Morgan Motor uses Verisurf for three primary applications:

  • 3D modeling. “Verisurf uses a 3D laser and reverse-engineering technology to scan the motor car, capture a point cloud, convert that point cloud to a 3D mesh, convert the 3D mesh into NURB surfaces (a mathematical expression for complex profile surfaces), and finally create a watertight solid model that can be used for manufacturing,” Olson said.
  • Tool-building. “Verisurf is used to assemble fixtures, toolings and jigs that are used to assemble the automobile. Verisurf works with a variety of metrology devices, including laser trackers and portable CMM arms to position mounting holes, and position tooling, and jigs, and clamps so that the assemblers can assemble the frame and weld it up, and/or assemble the frame and glue and screw it together. And create assembly fixtures for wiring harnesses,” he said.
  • Dimensional inspection and quality reporting. “The software is used to connect with pretty much any brand of portable CMM and/or stationary CMM, but in this case they were using primarily portable CMM arms,” Olson said. “They use that to take measurement inspection points and compare them to the CAD model, and display the deviation and create deviation reports, if any, in order to track the quality of their manufacturing process.”

The primary benefits: speed of development, manufacture and inspection.

“It’s all about time to market, or getting the design to market quickly,” he said. “Another major benefit is the improvement in quality. In order to improve quality, you must be able to measure your current conditions and have set goals for improvements, and then measure those.”

And then there is the money saved by reducing scrap. If you get it right the first time, scrap reduction is a tangential benefit.

“If you can implement in-process measurement, you can head off major errors sooner, reduce scrap, and often times save parts that [would otherwise be] scrapped, maybe ones to which you have added a lot of value,” Olson said. “When you look at cost, schedule, and quality, Verisurf helps manufacturers address all of the three major aspects of that product manufacturing.”

Morgan Motor also needs software like Verisurf’s to help it with its production part approval process, aka a “first article inspection report,” required by upper management.

Morgan Motor uses Verisurf’s software along with the Hexagon Romer articulating scanning arm.

Production line players submit those reports as if to say, “Look, everything is in place: We have all the individual parts. We have the production approval process in place. Give us permission to buy material, and I’ll produce x-number of vehicles.”

Verisurf, which founder Ernie Husted named when he designed the software for the verification of surfaces, is also used by Honda and Nissan.

But its largest uptake has been in the industry that’s really stuck on three-wheelers: aerospace.

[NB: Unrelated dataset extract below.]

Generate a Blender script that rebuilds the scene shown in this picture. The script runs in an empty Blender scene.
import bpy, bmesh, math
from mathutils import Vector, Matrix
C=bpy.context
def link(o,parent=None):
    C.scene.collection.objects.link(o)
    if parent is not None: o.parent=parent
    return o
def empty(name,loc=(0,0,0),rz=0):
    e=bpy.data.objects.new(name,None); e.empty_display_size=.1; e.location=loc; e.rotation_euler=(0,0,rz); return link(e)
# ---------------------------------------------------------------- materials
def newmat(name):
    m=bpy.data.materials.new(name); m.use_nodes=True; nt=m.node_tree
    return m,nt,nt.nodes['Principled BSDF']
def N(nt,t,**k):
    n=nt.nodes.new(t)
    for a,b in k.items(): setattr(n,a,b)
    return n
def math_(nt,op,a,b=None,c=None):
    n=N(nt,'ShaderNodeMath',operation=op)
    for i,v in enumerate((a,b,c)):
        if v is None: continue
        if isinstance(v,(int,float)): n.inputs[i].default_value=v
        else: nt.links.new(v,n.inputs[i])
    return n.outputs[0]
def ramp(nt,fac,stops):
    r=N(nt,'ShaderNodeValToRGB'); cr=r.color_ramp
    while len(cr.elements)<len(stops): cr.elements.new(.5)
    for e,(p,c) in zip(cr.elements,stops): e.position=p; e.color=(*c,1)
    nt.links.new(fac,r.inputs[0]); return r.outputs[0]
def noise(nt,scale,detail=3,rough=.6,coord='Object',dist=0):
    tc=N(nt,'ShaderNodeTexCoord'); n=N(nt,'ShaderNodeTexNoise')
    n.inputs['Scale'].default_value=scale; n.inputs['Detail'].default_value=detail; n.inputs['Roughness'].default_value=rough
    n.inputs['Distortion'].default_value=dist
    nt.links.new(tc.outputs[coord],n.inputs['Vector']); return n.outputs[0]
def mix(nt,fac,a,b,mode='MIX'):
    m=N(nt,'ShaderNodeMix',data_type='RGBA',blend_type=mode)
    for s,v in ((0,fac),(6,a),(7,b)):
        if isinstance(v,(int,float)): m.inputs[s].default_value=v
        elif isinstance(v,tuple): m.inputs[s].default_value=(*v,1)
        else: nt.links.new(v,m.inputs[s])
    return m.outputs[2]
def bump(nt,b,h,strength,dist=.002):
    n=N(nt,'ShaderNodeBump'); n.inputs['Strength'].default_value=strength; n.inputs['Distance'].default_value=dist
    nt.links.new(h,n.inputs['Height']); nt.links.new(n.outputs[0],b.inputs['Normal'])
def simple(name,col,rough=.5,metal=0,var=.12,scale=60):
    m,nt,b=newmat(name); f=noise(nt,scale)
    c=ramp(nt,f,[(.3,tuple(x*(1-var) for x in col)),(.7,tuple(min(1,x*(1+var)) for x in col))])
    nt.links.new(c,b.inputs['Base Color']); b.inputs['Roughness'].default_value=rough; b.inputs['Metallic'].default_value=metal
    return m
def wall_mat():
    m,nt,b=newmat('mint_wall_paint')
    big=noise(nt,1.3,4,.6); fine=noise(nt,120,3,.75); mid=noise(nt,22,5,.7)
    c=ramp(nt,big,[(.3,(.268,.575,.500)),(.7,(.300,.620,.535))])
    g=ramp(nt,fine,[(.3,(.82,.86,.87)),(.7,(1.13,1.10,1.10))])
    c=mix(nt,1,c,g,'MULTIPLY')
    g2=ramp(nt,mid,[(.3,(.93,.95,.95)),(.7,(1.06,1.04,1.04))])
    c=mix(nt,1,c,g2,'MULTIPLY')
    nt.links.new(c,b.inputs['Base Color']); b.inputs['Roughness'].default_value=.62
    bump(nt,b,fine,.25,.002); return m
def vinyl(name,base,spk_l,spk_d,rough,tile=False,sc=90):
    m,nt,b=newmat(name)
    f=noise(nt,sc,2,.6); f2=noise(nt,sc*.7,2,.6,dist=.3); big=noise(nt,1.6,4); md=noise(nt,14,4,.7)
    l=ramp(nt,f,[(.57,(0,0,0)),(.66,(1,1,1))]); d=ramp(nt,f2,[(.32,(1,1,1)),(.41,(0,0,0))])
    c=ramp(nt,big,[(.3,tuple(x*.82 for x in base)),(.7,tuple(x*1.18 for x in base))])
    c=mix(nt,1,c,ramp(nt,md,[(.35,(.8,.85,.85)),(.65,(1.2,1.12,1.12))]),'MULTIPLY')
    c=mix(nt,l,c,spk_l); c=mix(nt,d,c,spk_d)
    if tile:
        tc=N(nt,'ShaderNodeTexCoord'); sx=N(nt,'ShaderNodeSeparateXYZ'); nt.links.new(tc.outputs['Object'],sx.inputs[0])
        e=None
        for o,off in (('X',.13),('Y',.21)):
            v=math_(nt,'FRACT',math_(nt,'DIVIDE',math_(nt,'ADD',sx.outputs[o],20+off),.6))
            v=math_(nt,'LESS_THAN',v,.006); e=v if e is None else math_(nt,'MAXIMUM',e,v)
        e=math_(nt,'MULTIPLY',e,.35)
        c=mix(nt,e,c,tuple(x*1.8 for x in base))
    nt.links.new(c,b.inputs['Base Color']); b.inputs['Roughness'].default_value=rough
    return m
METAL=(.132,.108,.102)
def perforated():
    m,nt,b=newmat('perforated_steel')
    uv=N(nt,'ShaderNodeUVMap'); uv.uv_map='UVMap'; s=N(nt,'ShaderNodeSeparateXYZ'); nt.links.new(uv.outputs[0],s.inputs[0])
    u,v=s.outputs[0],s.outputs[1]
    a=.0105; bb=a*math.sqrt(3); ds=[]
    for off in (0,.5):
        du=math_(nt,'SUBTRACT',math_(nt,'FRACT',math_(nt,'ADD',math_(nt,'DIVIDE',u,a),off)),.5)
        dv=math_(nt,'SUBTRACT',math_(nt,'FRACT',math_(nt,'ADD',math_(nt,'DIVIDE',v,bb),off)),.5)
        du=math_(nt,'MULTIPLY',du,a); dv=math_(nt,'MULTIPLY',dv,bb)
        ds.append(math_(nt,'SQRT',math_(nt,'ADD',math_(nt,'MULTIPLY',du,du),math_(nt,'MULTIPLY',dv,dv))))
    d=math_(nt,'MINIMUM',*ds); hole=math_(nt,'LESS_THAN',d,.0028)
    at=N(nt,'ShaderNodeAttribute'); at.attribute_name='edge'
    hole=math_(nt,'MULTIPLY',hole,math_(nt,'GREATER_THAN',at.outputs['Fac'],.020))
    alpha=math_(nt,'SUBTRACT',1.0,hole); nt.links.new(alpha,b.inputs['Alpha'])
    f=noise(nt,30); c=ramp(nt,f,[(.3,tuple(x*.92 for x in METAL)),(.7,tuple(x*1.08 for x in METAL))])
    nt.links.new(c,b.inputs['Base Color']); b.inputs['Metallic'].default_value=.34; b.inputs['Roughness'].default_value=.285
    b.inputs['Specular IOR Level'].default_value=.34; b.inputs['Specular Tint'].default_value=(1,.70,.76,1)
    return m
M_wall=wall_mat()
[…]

Airbus, Boeing, Bombardier, Lockheed Martin and Northrop Grumman.

The thing they all have in common: “Mission critical components,” Olson noted. “If there’s a problem in making them, lawyers get involved.”

To avoid legal issues, manufacturers use model-based definition (MBD) workflow—to maintain data integrity and relevance as part of the overall design and manufacturing process.

For Morgan, a key requirement in selecting a measurement solution was that it had to be based on a CAD platform, he said.

When using MBD, the CAD model is the nominal against which all parts are measured and inspected, keeping the all-important digital thread intact—from design to manufacturing to inspection and quality reporting.

Everything that defines the part exists in a single digital archive, including how to manufacture and inspect the part.

In the end, then, Morgan Motor cars rely at once on humans to sculpt them and digitized data to verify those sculptors of sorts did their magic as expected.